_GIVEN INFORMATION:_
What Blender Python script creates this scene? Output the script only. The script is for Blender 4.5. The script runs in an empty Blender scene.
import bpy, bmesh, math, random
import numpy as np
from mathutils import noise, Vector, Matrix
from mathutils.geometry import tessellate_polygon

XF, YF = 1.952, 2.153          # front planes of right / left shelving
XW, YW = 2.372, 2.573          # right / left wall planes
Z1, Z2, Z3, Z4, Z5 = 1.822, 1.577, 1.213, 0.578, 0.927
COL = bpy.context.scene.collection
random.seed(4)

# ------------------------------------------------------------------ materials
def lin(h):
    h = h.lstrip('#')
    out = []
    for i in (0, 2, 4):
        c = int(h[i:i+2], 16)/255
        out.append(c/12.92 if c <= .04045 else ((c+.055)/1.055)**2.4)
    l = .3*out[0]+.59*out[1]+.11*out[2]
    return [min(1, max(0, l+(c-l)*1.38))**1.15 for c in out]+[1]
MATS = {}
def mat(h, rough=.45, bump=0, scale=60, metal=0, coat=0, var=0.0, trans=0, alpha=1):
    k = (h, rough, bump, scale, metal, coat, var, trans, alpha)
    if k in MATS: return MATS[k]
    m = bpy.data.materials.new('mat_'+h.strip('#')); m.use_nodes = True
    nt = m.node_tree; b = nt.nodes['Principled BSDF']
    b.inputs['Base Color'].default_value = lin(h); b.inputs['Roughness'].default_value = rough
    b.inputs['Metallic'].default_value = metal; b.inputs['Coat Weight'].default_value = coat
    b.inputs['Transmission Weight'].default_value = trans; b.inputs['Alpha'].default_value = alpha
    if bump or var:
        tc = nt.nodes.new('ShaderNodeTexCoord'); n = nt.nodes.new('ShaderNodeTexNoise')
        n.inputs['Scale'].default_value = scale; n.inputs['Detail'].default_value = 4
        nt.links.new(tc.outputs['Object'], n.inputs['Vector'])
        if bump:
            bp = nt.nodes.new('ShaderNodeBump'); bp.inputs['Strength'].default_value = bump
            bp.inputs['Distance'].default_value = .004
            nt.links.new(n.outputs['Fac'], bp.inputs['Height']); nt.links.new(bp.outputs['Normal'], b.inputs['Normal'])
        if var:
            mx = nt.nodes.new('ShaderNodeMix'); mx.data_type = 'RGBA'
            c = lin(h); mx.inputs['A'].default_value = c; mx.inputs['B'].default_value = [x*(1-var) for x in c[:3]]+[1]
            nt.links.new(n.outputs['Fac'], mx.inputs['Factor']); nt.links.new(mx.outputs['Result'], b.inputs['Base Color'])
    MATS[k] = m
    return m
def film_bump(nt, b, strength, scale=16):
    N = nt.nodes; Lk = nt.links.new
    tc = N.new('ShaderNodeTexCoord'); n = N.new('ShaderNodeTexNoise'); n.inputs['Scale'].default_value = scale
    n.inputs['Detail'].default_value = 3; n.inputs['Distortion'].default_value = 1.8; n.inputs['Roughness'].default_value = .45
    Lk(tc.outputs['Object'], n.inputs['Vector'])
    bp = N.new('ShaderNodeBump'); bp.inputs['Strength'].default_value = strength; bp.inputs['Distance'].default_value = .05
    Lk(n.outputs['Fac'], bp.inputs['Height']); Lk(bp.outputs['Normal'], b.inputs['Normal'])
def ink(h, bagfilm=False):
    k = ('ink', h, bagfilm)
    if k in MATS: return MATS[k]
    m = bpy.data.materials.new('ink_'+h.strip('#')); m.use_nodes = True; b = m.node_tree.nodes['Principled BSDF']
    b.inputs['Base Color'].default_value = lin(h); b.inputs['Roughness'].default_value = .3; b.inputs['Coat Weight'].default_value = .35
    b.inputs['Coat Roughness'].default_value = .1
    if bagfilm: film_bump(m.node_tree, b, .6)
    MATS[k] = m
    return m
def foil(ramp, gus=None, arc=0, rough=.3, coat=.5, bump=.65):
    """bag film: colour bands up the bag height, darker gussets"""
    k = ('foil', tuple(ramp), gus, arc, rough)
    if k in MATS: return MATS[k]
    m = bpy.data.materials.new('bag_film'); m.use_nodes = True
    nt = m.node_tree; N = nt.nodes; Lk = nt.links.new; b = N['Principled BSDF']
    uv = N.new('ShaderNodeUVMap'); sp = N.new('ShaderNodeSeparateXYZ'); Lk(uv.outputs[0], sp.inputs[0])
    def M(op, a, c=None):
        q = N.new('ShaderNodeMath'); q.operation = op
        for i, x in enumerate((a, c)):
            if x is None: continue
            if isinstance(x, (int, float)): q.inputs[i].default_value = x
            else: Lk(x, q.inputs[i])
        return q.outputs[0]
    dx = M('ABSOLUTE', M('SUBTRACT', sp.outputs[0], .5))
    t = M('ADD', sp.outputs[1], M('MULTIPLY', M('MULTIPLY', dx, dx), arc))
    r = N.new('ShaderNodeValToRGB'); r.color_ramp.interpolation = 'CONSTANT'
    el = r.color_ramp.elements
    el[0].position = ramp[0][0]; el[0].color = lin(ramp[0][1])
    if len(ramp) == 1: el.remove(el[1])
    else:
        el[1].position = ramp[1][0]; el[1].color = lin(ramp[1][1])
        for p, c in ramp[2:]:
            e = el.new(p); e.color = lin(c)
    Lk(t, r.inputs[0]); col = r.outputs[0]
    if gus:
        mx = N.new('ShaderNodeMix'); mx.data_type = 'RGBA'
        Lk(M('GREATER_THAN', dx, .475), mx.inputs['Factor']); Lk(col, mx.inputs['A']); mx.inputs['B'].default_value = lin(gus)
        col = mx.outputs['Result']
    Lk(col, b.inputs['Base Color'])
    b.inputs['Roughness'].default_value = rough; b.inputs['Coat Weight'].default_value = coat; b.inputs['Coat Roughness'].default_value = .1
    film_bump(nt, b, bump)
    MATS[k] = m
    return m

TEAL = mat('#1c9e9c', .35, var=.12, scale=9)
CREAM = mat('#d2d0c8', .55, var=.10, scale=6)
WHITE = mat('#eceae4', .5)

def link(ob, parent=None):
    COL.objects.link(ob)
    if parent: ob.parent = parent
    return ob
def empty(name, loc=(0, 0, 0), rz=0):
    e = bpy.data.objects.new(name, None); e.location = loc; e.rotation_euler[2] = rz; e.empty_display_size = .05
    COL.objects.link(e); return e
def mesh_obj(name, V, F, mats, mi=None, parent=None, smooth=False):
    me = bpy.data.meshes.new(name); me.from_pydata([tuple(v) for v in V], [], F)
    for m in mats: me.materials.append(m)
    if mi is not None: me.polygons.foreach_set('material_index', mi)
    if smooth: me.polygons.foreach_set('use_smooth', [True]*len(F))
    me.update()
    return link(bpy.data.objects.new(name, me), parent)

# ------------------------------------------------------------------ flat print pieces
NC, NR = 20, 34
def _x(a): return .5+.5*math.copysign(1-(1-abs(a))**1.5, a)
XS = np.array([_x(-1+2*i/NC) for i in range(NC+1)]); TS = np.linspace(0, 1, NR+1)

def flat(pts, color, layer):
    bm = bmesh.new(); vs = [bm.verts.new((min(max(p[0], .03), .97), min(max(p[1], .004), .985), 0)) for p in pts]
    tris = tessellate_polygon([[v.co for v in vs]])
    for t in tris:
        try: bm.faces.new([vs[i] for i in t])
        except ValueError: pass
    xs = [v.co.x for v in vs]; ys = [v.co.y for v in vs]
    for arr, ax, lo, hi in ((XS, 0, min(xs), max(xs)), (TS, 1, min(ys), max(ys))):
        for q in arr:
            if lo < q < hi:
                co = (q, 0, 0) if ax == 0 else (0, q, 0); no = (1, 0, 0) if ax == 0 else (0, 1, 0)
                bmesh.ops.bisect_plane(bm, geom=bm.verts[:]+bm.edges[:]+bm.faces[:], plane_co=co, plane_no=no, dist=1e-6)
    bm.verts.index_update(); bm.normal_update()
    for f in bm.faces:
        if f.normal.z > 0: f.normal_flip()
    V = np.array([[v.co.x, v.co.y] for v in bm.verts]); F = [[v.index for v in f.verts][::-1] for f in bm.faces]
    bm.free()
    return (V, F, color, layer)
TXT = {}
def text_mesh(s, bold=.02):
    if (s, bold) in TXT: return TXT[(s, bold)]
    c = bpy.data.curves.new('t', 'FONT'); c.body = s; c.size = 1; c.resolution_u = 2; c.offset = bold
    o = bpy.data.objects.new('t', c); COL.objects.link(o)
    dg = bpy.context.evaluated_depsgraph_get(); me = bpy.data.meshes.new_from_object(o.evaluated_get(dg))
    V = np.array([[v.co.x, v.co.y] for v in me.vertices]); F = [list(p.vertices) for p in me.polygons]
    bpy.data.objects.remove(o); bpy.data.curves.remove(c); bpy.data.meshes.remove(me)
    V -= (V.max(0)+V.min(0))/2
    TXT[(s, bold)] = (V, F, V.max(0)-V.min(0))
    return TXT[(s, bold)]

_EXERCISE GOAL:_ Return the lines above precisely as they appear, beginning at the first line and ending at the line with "random.seed(4)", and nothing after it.

_TASK ANSWER:_
What Blender Python script creates this scene? Output the script only. The script is for Blender 4.5. The script runs in an empty Blender scene.
import bpy, bmesh, math, random
import numpy as np
from mathutils import noise, Vector, Matrix
from mathutils.geometry import tessellate_polygon

XF, YF = 1.952, 2.153          # front planes of right / left shelving
XW, YW = 2.372, 2.573          # right / left wall planes
Z1, Z2, Z3, Z4, Z5 = 1.822, 1.577, 1.213, 0.578, 0.927
COL = bpy.context.scene.collection
random.seed(4)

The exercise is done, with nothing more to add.